▶ [Directions for this task] Skipping all pictures, set down the lines of the listing from the first through the one with "jr, 261, amp=.6)".

— Start Dataset excerpt —

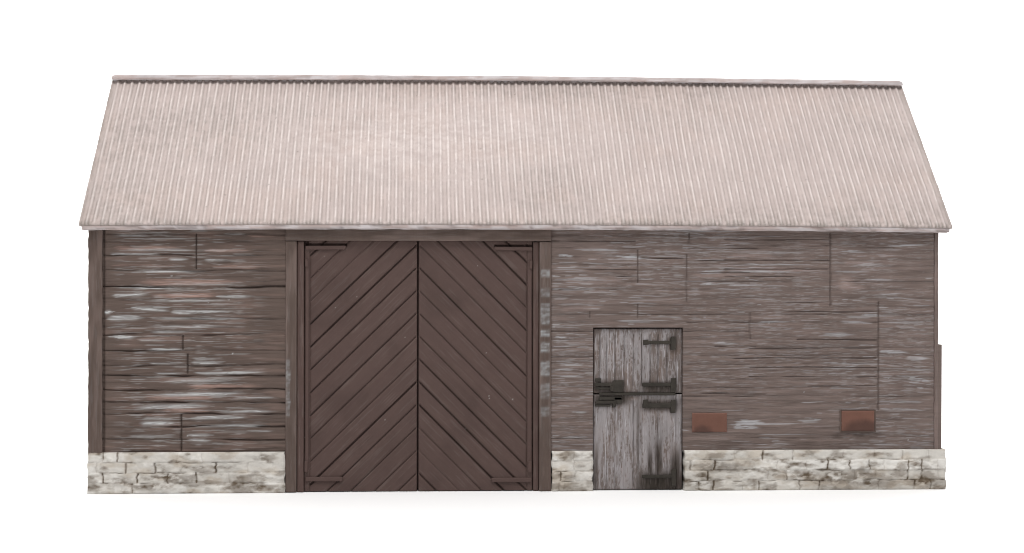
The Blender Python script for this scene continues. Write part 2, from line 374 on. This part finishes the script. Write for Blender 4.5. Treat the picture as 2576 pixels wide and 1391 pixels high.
timber('rebate', UX(1341.5), UX(1355.5), 1, zt0-1.5, 1.5, 40, M_door, jr, 261, amp=.6)

# ---- the double doors: herringbone planking
xc = UX(1051)
ylines = [612.7+57.6*k for k in range(-4, 12)]
def leaf(xa, xb, side, label, seed):
    xs = np.arange(xa, xb, 1.7); xs = np.append(xs, xb); zs = np.append(np.arange(2, UZ(605, 1050)-1, 1.7), UZ(605, 1050)-1)
    X, Z = np.meshgrid(xs, zs); D = np.zeros(X.shape); bd = np.zeros(X.shape)
    sl = .967 if side < 0 else 1.01
    gg = np.random.default_rng(seed)
    for i, y in enumerate(ylines):
        zc = UZ(y, 1051) - sl*abs(X-xc)
        d = (Z-zc)*.707
        s = gg.choice([.6, .85, 1.0, 1.1])
        mod = .5+.9*fbm((X+Z*side)/70, 0*X+i*3.3, seed+i, 2)
        D = np.maximum(D, 7.0*np.minimum(s*mod, 1.1)*np.exp(-(d/(1.5+.7*s))**2))
        bd += .25*(d > 0)*(gg.random()-.5)
    # plain border where the planks stop short of the hinge side
    edge = (X-xa) if side < 0 else (xb-X)
    D *= ss(13, 16, edge)*ss(3, 8, abs(X-xc)+2)
    D = np.maximum(D, 4.0*np.exp(-((edge-14)/1.6)**2)*.8)
    u = (X+Z*side*-1.0)/1.41; w = (X-Z*side*-1.0)/1.41
    h = bd + .25*(fbm(u/90, w/5, seed+40, 4)-.5)*2 - D
    h = h - 2.2*np.exp(-np.minimum(X-xa, xb-X)/1.5)
    # the slot cut over each top strap
    ya, yb_, za = (UX(769), UX(872), UZ(615.5, 820)) if side < 0 else (UX(1244), UX(1340), UZ(618.5, 1290))
    h = h - 13*np.exp(-((Z-za)/2.6)**4)*ss(ya-1, ya+2, X)*ss(yb_+1, yb_-2, X)
    if side < 0: h = h - 14*np.exp(-((X-UX(770))/5)**4-((Z-UZ(610, 770))/6)**4)
    pale = np.maximum(specks(X, Z, 7, seed+3, 1.3)*.55, .04*ss(.6, .8, fbm(u/60, w/3, seed+60, 4)))
    pink = .12*ss(.45, .75, fbm(u/120, w/7, seed+50, 4)) + .3*np.exp(-(((D-1.5)/1.2)**2))*(D > .3)
    dark = .5*ss(1.5, 5, D) + .2*ss(.5, .8, fbm(X/90, Z/120, seed+70, 3))
    return panel('door_leaf', xs, zs, h, 6, 40, M_door, barn, (pale, np.clip(pink, 0, 1), np.clip(dark, 0, 1)), label=label)
LL = leaf(UX(765), xc-2.0, -1, 'left leaf of the double doors', 400)
LR = leaf(xc+2.0, UX(1340), 1, 'right leaf of the double doors', 500)
blocks('stop_strip', [(xc-6, xc+6, 34, 44, 3, UZ(607, 1050))], M_door, barn, 0)   # the rail the leaves close against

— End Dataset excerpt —

▶ [Result below]
The Blender Python script for this scene continues. Write part 2, from line 374 on. This part finishes the script. Write for Blender 4.5. Treat the picture as 2576 pixels wide and 1391 pixels high.
timber('rebate', UX(1341.5), UX(1355.5), 1, zt0-1.5, 1.5, 40, M_door, jr, 261, amp=.6)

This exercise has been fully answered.